T a r a f s ı z D e ğ i l i z

Yükselen Milliyetçilik mi, lümpenlik mi?

Yükselen Milliyetçilik mi, lümpenlik mi?

Son dönemin en sık sorulan sorusu: 'Milliyetçilik yükseliyor mu?' Türkiye'de kaç tür Milliyetçilik var? İşte merak edilen soruların cevabı.



Son dönemin üzerinde en çok tartışılan kavramı milliyetçilik. Akademisyenler işin teorik, siyasiler ideolojik boyutuyla toplumda dalga dalga yayılan milliyetçilik ve ulusalcılık rüzgarının bir tarafından tutmaya çalışıyor; ancak herkesin milliyetçilik kavramına yüklediği anlam farklılaşıyor.

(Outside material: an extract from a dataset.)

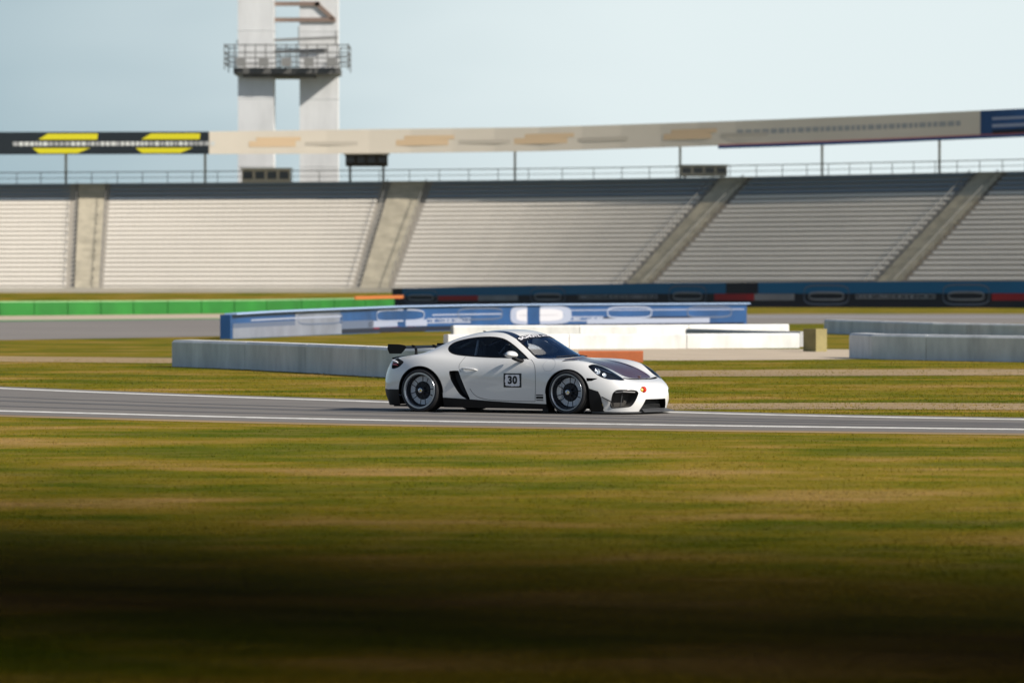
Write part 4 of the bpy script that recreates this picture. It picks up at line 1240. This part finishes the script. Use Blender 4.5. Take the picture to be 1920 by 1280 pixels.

AKŞAM, milliyetçiliğin neredeyse tüm karargahlarını tek tek dolaştı. Onlarca kişiyle konuştu. Herkes, milliyetçiliğin tanımını kendisine göre yaptı. "Milliyetçilik yükseliyor mu?" "Nereye yol alıyor" sorusunu ele aldı. Milliyetçilik, çok boyutlu, farklı tarihsel kökleri ve farklı görüntüleri olan bir kavram. Atatürk milliyetçiliği-ulusalcılık, Türkçülük-Turancılık-Ülkücülük, etnik milliyetçilik...

Ülkücü hareket, 30'lu yıllardan bu yana bir dönüşüm ve ayrışma yaşıyor. Türkçülük ve Turancılıkla yola çıkan, kimi zaman iktidar ortağı, kimi zaman sokakların silahlı gücü haline gelen, mahkeme kapılarında, cezaevlerinde yeri olan bir hikaye... Hilal bıyıklı, beyaz çoraplı, bıçkın ülkücülerin yerini siyah takım elbiseli, her daim tıraşlı, tertemiz beyaz gömlekliler alsa da giyim tarzını çok aşan ideolojik ve toplumsal dönüşüm yaşanıyor. Yalnızca Türk milliyetçiliği değil, etnik milliyetçi akımlar da öne çıkıyor. Bu akımlar, karşıtlıklarıyla birbirlerini besliyorlar.

MİLLİYETÇİLİK YARIŞI

Genel seçime gidilen süreçte siyasi parti liderlerinin kampanyalarının odağına yerleştirdiği mesajlar, bir "milliyetçilik" yarışına dönüştü. 3 Kasım 2002 seçiminden önce seçim kampanyalarını "en büyük Avrupa Birliği taraftarı biziz, AB'ye en hızlı entegrasyonu biz sağlarız" mesajı üzerine kuran siyasi aktörler, ne oldu da 4 yıl içinde yörüngesini bu yöne çevirdi?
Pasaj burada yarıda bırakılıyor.